22 thoughts on “The Coup in Turkey

  1. Morning

    I hear this refrain often from a few friends–you are one:

    “The only way to win is kill them all. Distasteful for a civilization that values human life, but a bitter pill we have to swallow.”

    I don’t think anyone has a problem with killing mad men.

    The issue which my same group of friends has is that this is somehow something that we have the information to do but are not pulling the trigger.

    Seems wishful and an easy explanation for a complex world.

    It we know were all the mad people were, this would be simple.
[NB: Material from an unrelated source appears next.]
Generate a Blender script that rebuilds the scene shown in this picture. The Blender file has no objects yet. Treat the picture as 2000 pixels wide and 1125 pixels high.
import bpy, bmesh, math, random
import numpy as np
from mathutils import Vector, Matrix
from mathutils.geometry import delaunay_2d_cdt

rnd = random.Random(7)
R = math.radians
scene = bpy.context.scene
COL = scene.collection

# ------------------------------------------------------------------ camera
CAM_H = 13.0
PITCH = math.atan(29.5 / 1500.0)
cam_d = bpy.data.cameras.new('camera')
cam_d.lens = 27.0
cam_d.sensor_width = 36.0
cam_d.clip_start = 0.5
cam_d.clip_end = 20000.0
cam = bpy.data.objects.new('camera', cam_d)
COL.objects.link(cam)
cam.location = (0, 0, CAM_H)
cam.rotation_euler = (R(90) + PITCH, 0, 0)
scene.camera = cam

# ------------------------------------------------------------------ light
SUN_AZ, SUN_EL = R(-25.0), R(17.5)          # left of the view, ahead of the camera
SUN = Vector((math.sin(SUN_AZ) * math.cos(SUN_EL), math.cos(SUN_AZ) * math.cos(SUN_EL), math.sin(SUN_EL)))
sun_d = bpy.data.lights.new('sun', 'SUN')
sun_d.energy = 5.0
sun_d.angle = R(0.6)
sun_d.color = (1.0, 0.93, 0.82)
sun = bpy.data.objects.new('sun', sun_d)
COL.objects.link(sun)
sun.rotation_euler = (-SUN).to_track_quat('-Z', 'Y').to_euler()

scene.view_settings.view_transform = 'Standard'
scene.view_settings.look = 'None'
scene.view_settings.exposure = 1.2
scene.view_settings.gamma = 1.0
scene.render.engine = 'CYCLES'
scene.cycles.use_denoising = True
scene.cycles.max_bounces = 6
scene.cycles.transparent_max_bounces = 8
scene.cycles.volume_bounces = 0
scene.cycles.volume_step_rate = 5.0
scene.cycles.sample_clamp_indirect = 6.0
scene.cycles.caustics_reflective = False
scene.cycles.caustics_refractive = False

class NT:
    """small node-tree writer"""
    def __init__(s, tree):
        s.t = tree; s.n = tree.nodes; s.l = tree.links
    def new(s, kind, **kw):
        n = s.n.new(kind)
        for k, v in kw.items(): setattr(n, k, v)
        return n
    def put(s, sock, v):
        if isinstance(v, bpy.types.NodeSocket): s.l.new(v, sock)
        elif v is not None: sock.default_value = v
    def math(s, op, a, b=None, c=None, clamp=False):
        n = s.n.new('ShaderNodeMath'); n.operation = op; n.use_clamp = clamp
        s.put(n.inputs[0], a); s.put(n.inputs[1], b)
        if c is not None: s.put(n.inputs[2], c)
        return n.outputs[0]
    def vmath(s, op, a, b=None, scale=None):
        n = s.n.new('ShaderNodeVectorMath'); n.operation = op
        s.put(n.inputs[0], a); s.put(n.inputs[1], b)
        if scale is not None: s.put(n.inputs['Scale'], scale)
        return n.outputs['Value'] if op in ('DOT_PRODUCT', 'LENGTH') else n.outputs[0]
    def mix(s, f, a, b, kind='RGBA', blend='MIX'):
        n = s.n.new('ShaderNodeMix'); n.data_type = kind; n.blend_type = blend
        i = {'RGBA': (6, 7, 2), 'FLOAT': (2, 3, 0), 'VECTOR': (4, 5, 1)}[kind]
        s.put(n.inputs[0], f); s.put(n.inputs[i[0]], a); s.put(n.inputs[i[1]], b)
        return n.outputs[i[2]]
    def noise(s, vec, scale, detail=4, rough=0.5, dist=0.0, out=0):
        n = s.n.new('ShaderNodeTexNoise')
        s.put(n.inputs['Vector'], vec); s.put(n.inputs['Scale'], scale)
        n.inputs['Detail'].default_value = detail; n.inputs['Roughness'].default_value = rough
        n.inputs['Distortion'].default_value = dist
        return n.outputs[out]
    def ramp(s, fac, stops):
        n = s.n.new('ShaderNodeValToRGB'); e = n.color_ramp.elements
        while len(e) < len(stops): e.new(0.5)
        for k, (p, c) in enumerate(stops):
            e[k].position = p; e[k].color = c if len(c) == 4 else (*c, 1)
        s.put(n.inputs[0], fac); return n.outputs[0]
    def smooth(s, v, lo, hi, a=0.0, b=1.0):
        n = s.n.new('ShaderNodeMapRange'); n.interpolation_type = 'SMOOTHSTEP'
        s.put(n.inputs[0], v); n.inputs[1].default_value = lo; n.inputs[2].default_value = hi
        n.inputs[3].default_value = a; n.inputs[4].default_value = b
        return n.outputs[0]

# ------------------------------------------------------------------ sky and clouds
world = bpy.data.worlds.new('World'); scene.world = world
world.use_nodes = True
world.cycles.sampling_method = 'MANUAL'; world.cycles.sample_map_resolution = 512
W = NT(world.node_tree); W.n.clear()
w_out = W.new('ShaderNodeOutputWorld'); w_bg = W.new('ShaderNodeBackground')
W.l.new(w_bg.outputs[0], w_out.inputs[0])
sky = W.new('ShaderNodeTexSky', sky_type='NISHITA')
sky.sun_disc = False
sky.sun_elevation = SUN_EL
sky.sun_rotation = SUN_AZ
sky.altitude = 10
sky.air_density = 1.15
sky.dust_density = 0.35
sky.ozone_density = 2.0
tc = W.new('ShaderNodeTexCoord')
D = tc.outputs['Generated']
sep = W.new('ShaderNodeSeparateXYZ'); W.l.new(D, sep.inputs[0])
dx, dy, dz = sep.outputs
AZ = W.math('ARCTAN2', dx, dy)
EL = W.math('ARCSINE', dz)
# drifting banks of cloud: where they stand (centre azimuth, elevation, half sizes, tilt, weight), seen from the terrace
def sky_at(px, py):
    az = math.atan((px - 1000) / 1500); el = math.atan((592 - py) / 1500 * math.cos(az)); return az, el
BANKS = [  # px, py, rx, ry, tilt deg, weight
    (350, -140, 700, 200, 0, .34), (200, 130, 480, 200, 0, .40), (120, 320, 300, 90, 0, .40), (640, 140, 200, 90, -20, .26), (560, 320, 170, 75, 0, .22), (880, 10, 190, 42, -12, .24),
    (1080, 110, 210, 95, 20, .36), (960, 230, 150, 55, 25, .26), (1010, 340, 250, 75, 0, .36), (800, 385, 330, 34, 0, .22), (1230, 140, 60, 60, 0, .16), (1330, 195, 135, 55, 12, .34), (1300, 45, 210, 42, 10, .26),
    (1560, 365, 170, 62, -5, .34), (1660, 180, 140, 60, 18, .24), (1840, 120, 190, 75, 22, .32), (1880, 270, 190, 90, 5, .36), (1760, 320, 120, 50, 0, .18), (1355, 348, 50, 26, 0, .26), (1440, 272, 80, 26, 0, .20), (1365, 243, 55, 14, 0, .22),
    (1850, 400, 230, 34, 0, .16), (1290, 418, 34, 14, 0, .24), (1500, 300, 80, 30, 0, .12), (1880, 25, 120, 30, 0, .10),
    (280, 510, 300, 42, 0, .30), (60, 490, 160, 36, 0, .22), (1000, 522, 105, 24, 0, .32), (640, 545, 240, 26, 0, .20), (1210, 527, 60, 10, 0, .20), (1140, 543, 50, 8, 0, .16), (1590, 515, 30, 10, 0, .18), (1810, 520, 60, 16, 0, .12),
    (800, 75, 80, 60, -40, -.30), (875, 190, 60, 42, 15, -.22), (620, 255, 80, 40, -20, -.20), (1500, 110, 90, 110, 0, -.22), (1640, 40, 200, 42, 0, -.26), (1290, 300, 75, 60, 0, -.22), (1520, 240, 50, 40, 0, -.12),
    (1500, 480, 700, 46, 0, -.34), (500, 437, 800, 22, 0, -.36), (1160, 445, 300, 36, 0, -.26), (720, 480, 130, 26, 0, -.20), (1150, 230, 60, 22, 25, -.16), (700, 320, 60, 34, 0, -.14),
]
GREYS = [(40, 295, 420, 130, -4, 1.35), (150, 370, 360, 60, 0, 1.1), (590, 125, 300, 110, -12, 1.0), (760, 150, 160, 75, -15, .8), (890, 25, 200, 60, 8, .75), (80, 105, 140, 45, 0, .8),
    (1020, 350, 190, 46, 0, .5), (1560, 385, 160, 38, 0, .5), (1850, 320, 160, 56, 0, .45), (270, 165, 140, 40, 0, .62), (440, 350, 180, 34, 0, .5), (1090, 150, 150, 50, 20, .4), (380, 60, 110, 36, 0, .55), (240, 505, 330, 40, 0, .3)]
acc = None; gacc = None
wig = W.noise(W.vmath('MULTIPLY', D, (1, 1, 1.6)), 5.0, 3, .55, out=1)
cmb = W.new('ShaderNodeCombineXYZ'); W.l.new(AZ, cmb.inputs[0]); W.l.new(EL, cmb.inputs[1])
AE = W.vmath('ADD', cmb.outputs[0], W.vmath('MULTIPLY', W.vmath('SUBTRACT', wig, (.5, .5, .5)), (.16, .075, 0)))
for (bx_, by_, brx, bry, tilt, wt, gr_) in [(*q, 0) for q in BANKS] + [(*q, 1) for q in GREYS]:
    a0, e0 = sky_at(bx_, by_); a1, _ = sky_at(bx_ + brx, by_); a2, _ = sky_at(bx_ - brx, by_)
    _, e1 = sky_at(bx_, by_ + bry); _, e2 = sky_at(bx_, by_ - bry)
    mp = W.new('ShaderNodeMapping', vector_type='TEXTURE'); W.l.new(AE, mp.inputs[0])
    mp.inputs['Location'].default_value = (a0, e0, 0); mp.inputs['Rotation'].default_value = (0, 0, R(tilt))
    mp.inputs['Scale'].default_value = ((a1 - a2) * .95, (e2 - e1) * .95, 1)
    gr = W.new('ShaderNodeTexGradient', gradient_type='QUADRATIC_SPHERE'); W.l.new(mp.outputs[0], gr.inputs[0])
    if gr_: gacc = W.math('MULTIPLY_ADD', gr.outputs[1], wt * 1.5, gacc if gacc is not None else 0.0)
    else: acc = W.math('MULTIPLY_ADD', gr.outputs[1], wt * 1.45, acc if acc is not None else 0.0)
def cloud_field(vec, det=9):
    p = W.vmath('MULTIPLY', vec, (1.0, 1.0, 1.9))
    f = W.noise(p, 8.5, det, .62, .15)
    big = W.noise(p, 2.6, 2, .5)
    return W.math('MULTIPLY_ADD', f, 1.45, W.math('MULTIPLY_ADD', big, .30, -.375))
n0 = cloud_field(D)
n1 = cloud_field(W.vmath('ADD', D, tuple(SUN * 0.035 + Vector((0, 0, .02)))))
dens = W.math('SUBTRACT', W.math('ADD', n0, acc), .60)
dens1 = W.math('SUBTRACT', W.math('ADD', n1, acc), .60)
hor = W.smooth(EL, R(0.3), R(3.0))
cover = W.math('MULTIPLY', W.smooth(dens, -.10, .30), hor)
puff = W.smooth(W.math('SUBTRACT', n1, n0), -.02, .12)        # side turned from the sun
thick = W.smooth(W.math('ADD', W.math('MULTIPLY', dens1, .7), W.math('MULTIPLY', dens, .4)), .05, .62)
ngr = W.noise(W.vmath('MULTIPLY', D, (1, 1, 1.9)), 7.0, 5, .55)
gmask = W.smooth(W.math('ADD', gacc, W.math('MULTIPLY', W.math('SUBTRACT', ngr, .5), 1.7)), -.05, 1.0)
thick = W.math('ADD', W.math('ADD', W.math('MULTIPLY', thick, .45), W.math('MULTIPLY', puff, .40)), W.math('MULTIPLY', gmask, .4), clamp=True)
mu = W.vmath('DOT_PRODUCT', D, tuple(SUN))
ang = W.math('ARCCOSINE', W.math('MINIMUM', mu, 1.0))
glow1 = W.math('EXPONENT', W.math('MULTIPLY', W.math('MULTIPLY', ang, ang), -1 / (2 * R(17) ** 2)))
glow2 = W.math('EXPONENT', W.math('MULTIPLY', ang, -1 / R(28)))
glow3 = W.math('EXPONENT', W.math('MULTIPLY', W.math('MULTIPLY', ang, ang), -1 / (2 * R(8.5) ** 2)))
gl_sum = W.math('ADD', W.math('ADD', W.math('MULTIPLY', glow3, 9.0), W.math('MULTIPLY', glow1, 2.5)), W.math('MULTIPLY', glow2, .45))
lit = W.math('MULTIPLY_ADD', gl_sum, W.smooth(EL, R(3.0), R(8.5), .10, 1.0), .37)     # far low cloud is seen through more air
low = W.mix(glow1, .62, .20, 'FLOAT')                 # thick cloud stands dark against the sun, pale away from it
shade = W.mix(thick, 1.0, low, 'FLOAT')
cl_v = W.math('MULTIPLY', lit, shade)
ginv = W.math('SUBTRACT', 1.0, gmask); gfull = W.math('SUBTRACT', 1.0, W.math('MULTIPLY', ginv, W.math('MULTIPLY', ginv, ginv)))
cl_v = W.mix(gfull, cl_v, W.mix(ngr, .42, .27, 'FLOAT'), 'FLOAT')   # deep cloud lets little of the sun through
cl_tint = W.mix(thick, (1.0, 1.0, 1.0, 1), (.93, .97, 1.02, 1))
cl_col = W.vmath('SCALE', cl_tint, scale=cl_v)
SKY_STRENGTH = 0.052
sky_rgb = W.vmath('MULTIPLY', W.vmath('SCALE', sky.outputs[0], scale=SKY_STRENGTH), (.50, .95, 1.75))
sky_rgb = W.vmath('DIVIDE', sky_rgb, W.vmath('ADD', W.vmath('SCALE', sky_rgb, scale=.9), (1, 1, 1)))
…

    We don’t. That’s the issue.

    What do you know that I don’t?

    1. I can’t answer for the author, but my take on, “Kill them all” is that, as you stated, we can’t possibly know who the madmen are so we kill everyone who may or may not be, but might be.
      I.e. Total war

    2. There are certain people you can enlighten. You cannot enlighten a fanatic. With hard core Nazis or the Japanese in WW2, the only answer was killing them. It is a sad state of affairs. But, there is no other answer since you cannot compromise with a fanatical group bent on killing you.

  2. The problem is that you are using the term “democracy” improperly. Democracy is not just legal form. Nor is it an election. The Muslim world in particular is replete with one man, one vote, one time sham elections. What we are seeing are authoritarian states like Russia and Turkey that superficially adhere to the legal form of democracy but which are not. The Egyptian military takeover was much more “democratic” within the proper meaning of that term than the perpetuation of the Muslim Brotherhood turning Egypt into a theocracy. The same goes for what happened in Algeria. Erdogon is dictator who has successfully subverted a democratic state by using the democratic process to establish his authority. The coup may not have been democratic, but Erdogan certainly is not either. We are watching what was supposed to be a secularist, modernist success story in the Muslim world slowly die. That is the death of democracy, coup or not.

    1. I don’t disagree that Erdogan dispatched opponents, jailed members of the press and took actions that were anti-democratic. However, the bulk of Turkey sees itself as a Democracy, and would rather get rid of him on the ballot than with a military coup.

      1. Given the recent vote until they get it right fiasco, I wish them luck. Although implosions are always fun from far away.

  3. Yeah, how dare we remove a dictatorial regime and give people a chance at self-determination. And this guy is talking about “Democracy”. People are truly brain washed in this country.

  4. The Turks may value democracy. The Kurds may value democracy. Erdogan, on the other hand, looks at it as a bus, once you get to your destination you get off.
    Whoever was behind this coup, whether it was Gulenists in the military, or Kemalists, or catspaws and scapegoats, this turned out perfect for Erdogan. He’s got what he wants., emergency powers and the chance to change the constitution again. Today is going to be a rough day for secularists and Gulenists. If the coup had been successful there’d be a military regime that would have transitioned to civilian rule, as it is there is dictatorship and maybe the end of Turkish democracy for the foreseeable future.

  5. Why does the US support a fake democracy leader who is gradually pushing Turkey into more and more Islamism and has indirect ties of sympathies with the ISIS?

    Maybe the people will topple him whereas the military failed.

    1. I don’t think the US supports him, but I don’t think they are working against him. If anything, Obama’s policy in the Middle East has made things even worse than Bush did. Clinton and Kerry were useless, and feckless.

  6. And, as usual, everyone uses ‘democracy’ as if it were a good thing. Democracy is mob rule. The majority gets to take anything it wants from the minority. We are approaching that, of course. What the US is supposed to have is rule of law, a republic. All citizens, including the minority, are known to have certain rights that are protected by law. The Founders knew democracy to be a disaster.

  7. It was a fake coup. Sure, many of the people involved were genuine antis, but they were egged on by plants who will either be eased out of the “justice” system, or sacrificed. Marcos did the same thing.